══ INFORMATION PROVIDED

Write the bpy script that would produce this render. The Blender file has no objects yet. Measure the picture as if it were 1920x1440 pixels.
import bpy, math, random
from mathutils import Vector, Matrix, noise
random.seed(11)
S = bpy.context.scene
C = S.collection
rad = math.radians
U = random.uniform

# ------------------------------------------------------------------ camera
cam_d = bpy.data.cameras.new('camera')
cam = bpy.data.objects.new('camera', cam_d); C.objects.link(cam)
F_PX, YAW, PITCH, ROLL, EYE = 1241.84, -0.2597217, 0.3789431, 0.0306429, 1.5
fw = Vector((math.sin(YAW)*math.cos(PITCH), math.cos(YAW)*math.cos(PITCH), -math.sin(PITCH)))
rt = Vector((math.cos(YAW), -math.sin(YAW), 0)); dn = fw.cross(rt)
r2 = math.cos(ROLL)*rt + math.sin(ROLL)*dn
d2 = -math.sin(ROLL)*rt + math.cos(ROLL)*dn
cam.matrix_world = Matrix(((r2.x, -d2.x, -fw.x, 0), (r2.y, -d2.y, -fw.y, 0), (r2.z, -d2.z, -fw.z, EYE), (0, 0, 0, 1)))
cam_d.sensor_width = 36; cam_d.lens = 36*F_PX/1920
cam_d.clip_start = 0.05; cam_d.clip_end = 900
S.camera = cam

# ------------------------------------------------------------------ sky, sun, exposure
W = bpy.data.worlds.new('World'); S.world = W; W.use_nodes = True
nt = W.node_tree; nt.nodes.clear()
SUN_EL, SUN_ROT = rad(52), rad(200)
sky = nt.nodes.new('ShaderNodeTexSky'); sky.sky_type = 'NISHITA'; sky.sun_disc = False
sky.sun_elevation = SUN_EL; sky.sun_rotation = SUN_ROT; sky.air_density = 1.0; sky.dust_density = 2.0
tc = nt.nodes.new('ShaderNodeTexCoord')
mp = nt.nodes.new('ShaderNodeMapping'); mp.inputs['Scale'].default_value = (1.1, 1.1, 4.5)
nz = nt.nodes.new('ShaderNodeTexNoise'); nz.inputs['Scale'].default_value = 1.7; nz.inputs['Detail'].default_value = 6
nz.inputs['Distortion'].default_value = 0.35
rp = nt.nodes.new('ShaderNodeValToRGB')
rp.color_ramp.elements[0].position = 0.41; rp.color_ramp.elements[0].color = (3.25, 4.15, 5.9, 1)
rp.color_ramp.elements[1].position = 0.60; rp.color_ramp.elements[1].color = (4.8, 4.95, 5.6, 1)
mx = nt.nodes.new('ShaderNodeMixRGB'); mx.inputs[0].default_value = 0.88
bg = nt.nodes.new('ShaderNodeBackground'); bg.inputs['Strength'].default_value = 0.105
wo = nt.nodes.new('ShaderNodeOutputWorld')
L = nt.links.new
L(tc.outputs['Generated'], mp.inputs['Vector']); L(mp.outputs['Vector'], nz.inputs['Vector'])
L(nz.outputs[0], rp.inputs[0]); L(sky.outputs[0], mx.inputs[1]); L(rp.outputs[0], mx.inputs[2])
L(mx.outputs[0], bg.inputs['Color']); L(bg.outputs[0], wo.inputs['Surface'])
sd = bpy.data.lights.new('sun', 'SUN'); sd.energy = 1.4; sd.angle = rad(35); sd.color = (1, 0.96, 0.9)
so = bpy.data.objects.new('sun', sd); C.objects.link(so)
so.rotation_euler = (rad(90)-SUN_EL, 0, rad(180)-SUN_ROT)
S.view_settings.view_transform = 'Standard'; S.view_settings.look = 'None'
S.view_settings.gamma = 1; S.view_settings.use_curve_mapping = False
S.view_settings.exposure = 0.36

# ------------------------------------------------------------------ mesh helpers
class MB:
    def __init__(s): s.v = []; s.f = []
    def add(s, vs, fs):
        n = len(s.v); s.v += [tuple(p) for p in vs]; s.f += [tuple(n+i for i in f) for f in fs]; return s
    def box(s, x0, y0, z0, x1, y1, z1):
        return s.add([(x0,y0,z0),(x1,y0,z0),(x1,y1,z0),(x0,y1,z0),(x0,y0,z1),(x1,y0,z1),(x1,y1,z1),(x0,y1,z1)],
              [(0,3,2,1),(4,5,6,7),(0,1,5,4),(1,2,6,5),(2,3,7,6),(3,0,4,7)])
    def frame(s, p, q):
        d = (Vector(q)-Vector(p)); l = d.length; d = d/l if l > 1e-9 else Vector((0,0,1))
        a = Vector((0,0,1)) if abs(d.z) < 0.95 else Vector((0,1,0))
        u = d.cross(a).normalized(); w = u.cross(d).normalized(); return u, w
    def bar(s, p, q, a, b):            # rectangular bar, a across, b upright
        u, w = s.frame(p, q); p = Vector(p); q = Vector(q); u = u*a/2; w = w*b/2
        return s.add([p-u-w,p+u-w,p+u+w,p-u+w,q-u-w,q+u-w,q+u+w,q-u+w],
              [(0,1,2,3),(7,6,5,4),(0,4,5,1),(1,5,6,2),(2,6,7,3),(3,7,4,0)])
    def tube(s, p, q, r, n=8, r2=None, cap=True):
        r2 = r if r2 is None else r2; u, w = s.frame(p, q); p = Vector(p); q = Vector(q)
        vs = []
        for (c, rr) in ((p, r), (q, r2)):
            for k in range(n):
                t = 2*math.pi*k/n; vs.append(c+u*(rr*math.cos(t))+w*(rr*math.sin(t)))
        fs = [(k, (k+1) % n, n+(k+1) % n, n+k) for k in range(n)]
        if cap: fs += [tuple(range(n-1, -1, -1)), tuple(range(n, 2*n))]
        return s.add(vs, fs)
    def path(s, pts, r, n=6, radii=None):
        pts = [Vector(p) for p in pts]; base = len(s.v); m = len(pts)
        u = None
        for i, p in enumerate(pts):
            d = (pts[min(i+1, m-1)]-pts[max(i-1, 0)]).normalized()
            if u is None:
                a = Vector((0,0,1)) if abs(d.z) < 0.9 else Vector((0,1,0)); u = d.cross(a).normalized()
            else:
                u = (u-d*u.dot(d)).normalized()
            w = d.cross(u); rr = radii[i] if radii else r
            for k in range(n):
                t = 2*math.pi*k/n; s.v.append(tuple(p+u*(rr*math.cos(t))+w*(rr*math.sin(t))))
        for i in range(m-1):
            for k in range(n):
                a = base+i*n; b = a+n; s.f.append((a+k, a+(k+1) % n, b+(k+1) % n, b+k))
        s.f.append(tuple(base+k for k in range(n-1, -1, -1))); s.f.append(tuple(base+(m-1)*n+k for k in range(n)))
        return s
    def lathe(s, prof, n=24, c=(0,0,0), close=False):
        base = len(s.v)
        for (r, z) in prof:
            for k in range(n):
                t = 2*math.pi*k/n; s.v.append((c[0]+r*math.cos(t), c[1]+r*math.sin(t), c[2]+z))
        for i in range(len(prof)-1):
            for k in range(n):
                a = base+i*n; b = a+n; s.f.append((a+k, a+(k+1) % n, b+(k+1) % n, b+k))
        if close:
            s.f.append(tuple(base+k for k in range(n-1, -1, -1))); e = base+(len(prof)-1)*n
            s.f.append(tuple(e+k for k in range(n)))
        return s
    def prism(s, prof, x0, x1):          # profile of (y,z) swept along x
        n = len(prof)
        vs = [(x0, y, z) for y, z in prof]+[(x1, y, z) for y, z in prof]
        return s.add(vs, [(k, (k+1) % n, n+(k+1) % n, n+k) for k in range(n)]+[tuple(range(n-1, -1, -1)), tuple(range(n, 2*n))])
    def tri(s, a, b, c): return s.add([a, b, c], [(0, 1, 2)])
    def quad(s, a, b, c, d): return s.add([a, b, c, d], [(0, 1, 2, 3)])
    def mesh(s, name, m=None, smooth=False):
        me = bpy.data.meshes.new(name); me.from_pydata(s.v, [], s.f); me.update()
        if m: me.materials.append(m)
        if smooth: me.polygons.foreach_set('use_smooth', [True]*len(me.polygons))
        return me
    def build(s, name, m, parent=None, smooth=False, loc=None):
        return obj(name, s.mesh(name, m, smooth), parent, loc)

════

DIRECTIVE: Exactly repeat the lines above, from the opening line through the one with "S.camera = cam", and include nothing else.

ANSWER TO THIS TASK:
Write the bpy script that would produce this render. The Blender file has no objects yet. Measure the picture as if it were 1920x1440 pixels.
import bpy, math, random
from mathutils import Vector, Matrix, noise
random.seed(11)
S = bpy.context.scene
C = S.collection
rad = math.radians
U = random.uniform

# ------------------------------------------------------------------ camera
cam_d = bpy.data.cameras.new('camera')
cam = bpy.data.objects.new('camera', cam_d); C.objects.link(cam)
F_PX, YAW, PITCH, ROLL, EYE = 1241.84, -0.2597217, 0.3789431, 0.0306429, 1.5
fw = Vector((math.sin(YAW)*math.cos(PITCH), math.cos(YAW)*math.cos(PITCH), -math.sin(PITCH)))
rt = Vector((math.cos(YAW), -math.sin(YAW), 0)); dn = fw.cross(rt)
r2 = math.cos(ROLL)*rt + math.sin(ROLL)*dn
d2 = -math.sin(ROLL)*rt + math.cos(ROLL)*dn
cam.matrix_world = Matrix(((r2.x, -d2.x, -fw.x, 0), (r2.y, -d2.y, -fw.y, 0), (r2.z, -d2.z, -fw.z, EYE), (0, 0, 0, 1)))
cam_d.sensor_width = 36; cam_d.lens = 36*F_PX/1920
cam_d.clip_start = 0.05; cam_d.clip_end = 900
S.camera = cam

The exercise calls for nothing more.